Transition From The Principate
During the Principate, the formalities of the constitutionally-never-abolished Roman Republic remained very much the "politically correct" image of Imperial government. It has also often been said to have ended after the 235–284 AD Crisis of the Third Century, which concluded when Diocletian established himself as Emperor c. 285. Moving the notion of the Emperor away from the republican forms of the Empire's first three centuries, Diocletian introduced a novel system of joint rule by four monarchs, the Tetrarchy. He and his colleagues and his successors (in two imperial territories, east and west, not four) chose to stop using the title princeps. Instead, they openly displayed the naked face of Imperial power, adopting a Hellenistic style of government more influenced by the veneration of the Eastern potentates of ancient Egypt and Persia than by the heritage of civic collegiality amongst the Roman governing class passed down from the days of the "uncrowned" Roman Republic.

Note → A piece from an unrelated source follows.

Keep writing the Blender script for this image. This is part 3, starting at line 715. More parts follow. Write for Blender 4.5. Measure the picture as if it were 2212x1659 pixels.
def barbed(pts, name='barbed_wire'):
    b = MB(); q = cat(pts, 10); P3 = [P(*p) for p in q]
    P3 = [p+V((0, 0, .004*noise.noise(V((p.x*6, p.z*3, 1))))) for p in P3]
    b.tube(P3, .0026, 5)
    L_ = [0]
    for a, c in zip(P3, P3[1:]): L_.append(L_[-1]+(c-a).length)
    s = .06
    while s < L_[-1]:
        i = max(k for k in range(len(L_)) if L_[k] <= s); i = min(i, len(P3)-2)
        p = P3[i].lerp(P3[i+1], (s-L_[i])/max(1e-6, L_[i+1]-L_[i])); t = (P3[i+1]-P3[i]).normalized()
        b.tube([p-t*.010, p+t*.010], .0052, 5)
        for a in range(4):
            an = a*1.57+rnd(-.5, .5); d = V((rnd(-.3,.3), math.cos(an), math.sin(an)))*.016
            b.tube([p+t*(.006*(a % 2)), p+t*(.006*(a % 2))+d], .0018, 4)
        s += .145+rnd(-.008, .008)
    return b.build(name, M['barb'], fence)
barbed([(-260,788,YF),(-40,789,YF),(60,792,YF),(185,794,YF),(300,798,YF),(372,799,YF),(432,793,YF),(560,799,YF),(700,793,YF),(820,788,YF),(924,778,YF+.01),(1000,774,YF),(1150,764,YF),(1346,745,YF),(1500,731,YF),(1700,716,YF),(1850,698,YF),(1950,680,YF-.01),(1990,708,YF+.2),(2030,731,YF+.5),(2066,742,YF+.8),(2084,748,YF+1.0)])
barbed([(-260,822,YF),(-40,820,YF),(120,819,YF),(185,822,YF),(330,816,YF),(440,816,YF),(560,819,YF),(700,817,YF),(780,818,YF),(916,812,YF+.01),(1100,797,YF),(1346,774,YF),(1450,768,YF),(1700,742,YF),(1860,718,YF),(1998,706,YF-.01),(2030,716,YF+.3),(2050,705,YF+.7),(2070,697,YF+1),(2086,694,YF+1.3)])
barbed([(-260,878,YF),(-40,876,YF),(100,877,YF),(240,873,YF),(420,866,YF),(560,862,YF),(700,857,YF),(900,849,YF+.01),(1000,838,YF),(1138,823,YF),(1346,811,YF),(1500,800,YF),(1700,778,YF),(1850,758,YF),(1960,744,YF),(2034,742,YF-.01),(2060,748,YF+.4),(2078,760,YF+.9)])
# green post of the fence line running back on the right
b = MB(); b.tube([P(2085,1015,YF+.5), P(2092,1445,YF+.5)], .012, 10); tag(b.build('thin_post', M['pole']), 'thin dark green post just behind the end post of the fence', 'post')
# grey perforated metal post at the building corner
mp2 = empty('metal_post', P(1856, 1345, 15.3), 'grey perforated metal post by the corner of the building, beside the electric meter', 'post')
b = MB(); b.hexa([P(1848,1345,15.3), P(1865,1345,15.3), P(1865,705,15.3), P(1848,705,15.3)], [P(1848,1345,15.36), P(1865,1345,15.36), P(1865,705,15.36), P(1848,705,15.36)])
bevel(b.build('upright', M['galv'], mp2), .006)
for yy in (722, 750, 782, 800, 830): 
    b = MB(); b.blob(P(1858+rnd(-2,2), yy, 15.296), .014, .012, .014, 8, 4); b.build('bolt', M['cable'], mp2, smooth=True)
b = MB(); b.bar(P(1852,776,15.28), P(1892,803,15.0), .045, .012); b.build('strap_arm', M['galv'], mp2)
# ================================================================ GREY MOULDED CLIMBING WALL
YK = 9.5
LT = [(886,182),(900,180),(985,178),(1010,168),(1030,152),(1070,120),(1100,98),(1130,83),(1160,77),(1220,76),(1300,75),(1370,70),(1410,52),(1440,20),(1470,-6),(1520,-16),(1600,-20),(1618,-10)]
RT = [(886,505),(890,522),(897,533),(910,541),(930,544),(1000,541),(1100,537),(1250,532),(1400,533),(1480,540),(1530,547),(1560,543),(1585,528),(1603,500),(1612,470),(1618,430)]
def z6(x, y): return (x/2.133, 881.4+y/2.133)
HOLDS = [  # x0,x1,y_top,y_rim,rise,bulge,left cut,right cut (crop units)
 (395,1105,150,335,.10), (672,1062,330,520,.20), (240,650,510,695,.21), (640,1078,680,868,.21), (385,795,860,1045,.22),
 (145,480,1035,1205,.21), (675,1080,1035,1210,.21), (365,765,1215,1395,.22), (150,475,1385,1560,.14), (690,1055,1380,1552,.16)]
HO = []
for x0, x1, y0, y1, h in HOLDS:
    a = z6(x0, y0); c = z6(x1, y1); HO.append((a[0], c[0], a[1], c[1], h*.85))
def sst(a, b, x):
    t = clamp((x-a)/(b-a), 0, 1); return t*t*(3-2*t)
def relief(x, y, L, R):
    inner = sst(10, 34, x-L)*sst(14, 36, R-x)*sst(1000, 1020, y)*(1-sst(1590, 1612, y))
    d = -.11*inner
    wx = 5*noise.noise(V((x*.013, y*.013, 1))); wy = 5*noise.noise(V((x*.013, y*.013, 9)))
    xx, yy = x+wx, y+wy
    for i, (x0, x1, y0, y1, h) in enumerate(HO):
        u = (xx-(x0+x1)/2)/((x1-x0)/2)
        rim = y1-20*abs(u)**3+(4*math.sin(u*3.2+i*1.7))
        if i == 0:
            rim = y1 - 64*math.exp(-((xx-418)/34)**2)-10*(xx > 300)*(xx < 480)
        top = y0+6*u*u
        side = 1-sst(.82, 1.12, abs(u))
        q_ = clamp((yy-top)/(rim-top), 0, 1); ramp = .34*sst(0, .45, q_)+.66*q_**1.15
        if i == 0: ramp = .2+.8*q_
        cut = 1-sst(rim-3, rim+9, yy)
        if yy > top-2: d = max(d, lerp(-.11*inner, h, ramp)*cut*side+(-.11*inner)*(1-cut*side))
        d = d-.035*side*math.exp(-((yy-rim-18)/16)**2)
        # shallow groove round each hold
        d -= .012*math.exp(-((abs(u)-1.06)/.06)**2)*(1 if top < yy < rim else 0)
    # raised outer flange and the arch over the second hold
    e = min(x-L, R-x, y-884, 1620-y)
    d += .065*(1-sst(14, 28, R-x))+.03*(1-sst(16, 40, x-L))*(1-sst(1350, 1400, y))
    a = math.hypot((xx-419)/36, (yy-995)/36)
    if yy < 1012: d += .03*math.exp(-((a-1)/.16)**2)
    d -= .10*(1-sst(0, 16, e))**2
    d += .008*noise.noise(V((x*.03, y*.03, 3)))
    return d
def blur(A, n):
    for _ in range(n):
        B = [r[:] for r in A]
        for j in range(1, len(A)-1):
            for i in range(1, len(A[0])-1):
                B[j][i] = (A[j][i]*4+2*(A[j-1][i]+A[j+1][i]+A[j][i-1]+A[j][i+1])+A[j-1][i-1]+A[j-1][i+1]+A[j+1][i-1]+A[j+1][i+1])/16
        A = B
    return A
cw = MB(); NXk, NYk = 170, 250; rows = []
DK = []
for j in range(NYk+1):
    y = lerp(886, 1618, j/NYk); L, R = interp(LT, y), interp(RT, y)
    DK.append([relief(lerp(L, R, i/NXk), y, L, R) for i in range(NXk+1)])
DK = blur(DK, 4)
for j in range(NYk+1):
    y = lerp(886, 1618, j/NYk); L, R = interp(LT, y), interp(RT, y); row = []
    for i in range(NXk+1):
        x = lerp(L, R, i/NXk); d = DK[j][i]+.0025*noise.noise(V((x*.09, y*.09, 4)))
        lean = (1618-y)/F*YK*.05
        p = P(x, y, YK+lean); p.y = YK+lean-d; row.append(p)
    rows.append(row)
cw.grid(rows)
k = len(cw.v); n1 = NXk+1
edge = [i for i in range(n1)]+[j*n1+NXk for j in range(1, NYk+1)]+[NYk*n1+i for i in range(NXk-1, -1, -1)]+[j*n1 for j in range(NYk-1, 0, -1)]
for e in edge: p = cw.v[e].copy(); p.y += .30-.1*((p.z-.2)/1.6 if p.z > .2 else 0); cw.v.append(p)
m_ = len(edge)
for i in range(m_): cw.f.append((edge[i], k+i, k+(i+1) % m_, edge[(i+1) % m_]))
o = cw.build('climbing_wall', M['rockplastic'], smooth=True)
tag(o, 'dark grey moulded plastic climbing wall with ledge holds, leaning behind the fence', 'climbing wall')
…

Emperors of the Principate, emulating Augustus in his fiction of a republican government, had created the idea of the Emperor as a concentration of the various civil and military offices upon one individual, nevertheless hiding any autocratic or despotic connotations by the preservation of the Senate and other facets of the Republican period, such as the annual paired consulship. After Diocletian, however, Emperors started to wear jeweled robes and shoes, in contrast with the simple toga praetexta used by Principate Emperors in emulation of Augustus.